**WHAT THIS TASK INVOLVES**. Print, exactly as they stand, the lines from the start of the listing to the line containing "S.camera = co", inclusive.

**RECORD EXCERPTS**.
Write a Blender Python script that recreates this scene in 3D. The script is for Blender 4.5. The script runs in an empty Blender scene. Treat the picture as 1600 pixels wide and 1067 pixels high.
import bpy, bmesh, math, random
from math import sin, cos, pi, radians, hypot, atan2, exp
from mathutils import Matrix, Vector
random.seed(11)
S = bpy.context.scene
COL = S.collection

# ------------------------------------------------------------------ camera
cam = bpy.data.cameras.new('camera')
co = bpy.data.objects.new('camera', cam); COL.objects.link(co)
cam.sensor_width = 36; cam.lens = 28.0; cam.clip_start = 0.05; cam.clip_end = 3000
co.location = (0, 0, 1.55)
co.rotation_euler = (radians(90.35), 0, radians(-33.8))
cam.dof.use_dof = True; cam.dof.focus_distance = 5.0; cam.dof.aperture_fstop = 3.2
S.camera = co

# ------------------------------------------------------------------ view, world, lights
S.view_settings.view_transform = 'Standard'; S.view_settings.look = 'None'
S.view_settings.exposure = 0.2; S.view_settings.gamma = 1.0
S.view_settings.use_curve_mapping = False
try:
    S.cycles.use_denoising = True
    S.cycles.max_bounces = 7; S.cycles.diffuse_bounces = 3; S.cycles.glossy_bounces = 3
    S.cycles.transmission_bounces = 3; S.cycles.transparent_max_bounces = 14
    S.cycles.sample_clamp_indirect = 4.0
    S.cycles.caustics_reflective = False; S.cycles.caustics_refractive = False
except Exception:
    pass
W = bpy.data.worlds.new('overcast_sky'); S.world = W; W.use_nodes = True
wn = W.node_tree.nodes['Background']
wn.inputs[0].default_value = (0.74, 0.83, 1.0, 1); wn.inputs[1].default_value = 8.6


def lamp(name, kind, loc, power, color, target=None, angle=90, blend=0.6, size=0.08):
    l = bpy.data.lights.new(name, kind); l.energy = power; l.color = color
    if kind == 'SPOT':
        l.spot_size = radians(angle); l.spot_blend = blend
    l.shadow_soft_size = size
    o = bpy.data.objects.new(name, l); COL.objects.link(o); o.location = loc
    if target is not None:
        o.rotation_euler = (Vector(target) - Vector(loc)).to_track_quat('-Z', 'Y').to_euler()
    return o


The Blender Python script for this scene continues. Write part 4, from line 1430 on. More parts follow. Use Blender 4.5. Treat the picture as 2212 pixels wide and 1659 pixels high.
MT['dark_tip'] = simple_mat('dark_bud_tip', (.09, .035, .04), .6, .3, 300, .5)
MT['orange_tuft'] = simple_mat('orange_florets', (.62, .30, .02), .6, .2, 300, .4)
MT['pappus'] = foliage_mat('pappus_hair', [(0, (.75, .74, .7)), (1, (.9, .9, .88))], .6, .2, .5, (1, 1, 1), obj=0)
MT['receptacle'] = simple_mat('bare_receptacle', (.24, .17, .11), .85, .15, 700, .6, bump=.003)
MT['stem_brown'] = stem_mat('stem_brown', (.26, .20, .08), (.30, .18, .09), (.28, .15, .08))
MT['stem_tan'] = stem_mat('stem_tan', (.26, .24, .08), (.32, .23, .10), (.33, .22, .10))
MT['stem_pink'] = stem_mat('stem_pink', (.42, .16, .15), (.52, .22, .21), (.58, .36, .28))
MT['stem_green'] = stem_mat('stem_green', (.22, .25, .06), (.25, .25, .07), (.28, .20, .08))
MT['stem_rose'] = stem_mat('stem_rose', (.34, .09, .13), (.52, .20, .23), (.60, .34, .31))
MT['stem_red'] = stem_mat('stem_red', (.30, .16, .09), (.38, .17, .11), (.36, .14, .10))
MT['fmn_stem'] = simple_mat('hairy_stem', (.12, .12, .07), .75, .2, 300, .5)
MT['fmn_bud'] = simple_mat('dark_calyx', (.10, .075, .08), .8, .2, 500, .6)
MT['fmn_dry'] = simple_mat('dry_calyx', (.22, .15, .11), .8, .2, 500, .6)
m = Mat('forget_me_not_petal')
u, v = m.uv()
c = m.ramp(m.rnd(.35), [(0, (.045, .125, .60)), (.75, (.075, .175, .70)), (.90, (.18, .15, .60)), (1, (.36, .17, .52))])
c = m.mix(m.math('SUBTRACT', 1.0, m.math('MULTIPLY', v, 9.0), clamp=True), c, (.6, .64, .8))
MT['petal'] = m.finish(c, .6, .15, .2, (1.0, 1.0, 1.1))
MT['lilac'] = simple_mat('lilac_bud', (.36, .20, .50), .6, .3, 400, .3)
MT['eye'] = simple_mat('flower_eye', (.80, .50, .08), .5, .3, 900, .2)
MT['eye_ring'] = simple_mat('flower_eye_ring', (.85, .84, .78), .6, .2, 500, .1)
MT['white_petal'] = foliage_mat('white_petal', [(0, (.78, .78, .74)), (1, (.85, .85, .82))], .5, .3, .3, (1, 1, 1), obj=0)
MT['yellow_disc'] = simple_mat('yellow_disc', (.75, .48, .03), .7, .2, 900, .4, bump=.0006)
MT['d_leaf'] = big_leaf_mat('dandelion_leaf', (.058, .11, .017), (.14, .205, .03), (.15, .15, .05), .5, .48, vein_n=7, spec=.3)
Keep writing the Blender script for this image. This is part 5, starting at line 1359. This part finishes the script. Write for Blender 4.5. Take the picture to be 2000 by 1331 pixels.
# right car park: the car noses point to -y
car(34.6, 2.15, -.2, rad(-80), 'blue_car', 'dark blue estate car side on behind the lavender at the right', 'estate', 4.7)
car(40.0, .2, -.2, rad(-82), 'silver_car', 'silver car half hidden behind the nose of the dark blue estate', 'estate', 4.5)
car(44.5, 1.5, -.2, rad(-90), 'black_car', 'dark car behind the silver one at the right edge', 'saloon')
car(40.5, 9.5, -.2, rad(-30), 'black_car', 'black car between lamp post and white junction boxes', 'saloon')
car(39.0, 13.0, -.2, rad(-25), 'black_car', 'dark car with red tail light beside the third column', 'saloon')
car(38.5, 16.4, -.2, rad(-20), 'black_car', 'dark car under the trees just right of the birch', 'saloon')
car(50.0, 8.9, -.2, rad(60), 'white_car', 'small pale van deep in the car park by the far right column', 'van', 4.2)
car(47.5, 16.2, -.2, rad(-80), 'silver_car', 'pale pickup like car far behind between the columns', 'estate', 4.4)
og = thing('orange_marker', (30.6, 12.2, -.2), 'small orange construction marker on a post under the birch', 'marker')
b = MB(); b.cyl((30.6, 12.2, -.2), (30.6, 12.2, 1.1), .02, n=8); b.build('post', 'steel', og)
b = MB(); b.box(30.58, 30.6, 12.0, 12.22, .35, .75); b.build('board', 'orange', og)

**TASK SOLUTION**.
Write a Blender Python script that recreates this scene in 3D. The script is for Blender 4.5. The script runs in an empty Blender scene. Treat the picture as 1600 pixels wide and 1067 pixels high.
import bpy, bmesh, math, random
from math import sin, cos, pi, radians, hypot, atan2, exp
from mathutils import Matrix, Vector
random.seed(11)
S = bpy.context.scene
COL = S.collection

# ------------------------------------------------------------------ camera
cam = bpy.data.cameras.new('camera')
co = bpy.data.objects.new('camera', cam); COL.objects.link(co)
cam.sensor_width = 36; cam.lens = 28.0; cam.clip_start = 0.05; cam.clip_end = 3000
co.location = (0, 0, 1.55)
co.rotation_euler = (radians(90.35), 0, radians(-33.8))
cam.dof.use_dof = True; cam.dof.focus_distance = 5.0; cam.dof.aperture_fstop = 3.2
S.camera = co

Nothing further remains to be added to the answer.